Geologists tackle landslide fire mystery
Geochemical reactions blamed for bizarre blaze.
A year after firefighters extinguished a small wildfire in the southern California mountains, geologists are still struggling to understand how a landslide apparently sparked the blaze.
One possibility is that the landslide exposed a mix of minerals to the air, which promptly began oxidizing. This chemical reaction may have given off enough heat to trigger the fire, says Allen King, a geologist with the USDA Forest Service in Goleta, California.
But that explanation remains his top choice simply because the other alternatives - including geothermal heat, radioactivity, and an alien conspiracy - have all been ruled out. Hoping to elicit other insights, King described the mystery to geologists on Monday during a Geological Society of America meeting in Salt Lake City, Utah.
"It's a fascinating story," says forest service geologist Joseph Gurrieri.
USDA Forest Service, California
Several days later, they called King, the geologist responsible for that region of forest. They told him they couldn't get the dirt to cool down. "I really didn't know if they were just pulling my leg," he says.
Heated debate
King and other geologists visited the site. Someone stuck a thermometer into the ground, and it rocketed to over 200 °C, the highest it could register. Later, more sophisticated measurements revealed temperatures reaching a maximum of just over 300 °C at a depth of 3.5 metres. The ground was slightly cooler at deeper depths, suggesting the heat source was concentrated near the surface.
Firefighters shot an infrared movie of the area, revealing blotches of heat glowing on the landslide. Gas sampling detected carbon dioxide, carbon monoxide, and various sulphur-containing gases. There was a little helium, suggesting that the source probably didn't originate in a deep volcanic chamber. King's originally favored theory - that the heat was coming from geothermal sources - was soon ruled out.

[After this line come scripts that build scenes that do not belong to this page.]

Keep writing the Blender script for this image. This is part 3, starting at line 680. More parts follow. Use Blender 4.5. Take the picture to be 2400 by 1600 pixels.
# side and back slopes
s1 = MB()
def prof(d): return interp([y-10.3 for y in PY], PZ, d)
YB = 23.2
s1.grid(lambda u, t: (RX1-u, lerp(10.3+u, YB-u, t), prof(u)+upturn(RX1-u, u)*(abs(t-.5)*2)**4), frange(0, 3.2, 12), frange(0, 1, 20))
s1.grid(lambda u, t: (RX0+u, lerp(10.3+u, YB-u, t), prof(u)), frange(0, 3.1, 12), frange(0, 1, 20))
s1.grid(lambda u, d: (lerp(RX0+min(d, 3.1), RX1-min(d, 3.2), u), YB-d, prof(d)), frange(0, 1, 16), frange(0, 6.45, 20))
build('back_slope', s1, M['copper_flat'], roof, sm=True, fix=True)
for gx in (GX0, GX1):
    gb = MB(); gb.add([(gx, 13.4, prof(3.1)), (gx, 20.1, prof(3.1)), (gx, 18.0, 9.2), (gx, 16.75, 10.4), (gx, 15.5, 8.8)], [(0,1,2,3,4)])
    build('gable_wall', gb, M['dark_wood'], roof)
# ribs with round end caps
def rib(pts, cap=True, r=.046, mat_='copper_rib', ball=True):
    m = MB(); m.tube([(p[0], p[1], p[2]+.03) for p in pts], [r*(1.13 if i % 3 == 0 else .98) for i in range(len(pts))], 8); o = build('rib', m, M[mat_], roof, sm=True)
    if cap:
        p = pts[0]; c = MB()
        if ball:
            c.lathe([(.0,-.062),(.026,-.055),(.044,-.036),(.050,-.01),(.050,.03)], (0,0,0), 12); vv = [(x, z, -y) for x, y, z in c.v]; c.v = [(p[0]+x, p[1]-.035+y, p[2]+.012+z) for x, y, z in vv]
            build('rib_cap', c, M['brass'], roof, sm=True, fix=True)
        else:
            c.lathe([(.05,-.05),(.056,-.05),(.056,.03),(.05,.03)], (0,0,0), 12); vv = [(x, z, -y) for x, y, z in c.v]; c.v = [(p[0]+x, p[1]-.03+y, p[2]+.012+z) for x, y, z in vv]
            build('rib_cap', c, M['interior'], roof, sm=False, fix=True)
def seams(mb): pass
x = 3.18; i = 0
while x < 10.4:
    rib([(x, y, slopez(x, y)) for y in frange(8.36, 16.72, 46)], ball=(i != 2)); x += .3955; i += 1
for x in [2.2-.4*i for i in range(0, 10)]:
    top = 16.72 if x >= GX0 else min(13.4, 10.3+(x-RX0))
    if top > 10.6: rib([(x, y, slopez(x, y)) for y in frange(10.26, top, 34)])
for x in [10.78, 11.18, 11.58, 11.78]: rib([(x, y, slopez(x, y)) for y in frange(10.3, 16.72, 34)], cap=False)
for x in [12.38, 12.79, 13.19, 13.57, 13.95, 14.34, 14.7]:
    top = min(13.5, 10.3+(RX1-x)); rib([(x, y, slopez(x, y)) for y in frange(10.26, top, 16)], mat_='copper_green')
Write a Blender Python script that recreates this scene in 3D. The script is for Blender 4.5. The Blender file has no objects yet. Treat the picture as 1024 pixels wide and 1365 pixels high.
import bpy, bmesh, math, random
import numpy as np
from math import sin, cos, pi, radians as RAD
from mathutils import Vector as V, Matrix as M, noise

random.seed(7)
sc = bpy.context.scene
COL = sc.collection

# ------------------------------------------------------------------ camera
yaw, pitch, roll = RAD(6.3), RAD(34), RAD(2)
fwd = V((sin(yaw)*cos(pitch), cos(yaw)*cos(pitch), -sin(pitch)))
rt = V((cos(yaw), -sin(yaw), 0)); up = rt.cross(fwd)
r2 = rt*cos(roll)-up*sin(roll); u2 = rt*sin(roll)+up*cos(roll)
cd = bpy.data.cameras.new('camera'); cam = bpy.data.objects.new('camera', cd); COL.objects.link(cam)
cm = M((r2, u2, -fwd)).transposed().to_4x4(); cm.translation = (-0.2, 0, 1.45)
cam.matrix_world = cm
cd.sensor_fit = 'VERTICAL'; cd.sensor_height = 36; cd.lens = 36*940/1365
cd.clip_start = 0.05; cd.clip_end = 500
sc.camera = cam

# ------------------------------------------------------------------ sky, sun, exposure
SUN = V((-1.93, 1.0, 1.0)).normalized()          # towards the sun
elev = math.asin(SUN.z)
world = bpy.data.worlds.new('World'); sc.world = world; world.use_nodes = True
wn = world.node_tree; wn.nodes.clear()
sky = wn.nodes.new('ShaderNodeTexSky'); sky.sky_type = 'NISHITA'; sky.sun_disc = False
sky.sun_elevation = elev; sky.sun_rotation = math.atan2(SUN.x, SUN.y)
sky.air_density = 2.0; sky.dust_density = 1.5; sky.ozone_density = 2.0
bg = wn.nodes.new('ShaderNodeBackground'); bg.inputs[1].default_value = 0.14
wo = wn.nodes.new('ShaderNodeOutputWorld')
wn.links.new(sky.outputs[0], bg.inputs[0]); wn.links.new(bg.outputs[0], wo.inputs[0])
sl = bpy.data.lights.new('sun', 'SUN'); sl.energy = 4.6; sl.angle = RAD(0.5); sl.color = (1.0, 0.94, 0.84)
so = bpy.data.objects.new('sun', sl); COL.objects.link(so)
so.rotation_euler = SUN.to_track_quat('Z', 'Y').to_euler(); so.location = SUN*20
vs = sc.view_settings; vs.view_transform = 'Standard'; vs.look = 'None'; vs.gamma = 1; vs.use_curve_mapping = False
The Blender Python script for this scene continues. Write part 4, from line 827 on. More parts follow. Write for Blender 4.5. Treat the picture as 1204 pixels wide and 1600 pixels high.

And so King is left with the chemical-reaction idea. The rocks are mostly shale, with bits of pyrite crystals and carbonaceous material. "Our hypothesis is when that comes in contact with oxygen, it generates heat," says King.
Similar reactions can sometimes trigger spontaneous fires inside mines that are being worked. But King says he could not find any examples of such a thing happening in a natural setting.
A meeting of forest service geologists two weeks ago wasn't able to come up with a better idea. So at the Salt Lake convention, King stood hopefully by his poster, waiting for someone to help explain the landslide that started a forest fire.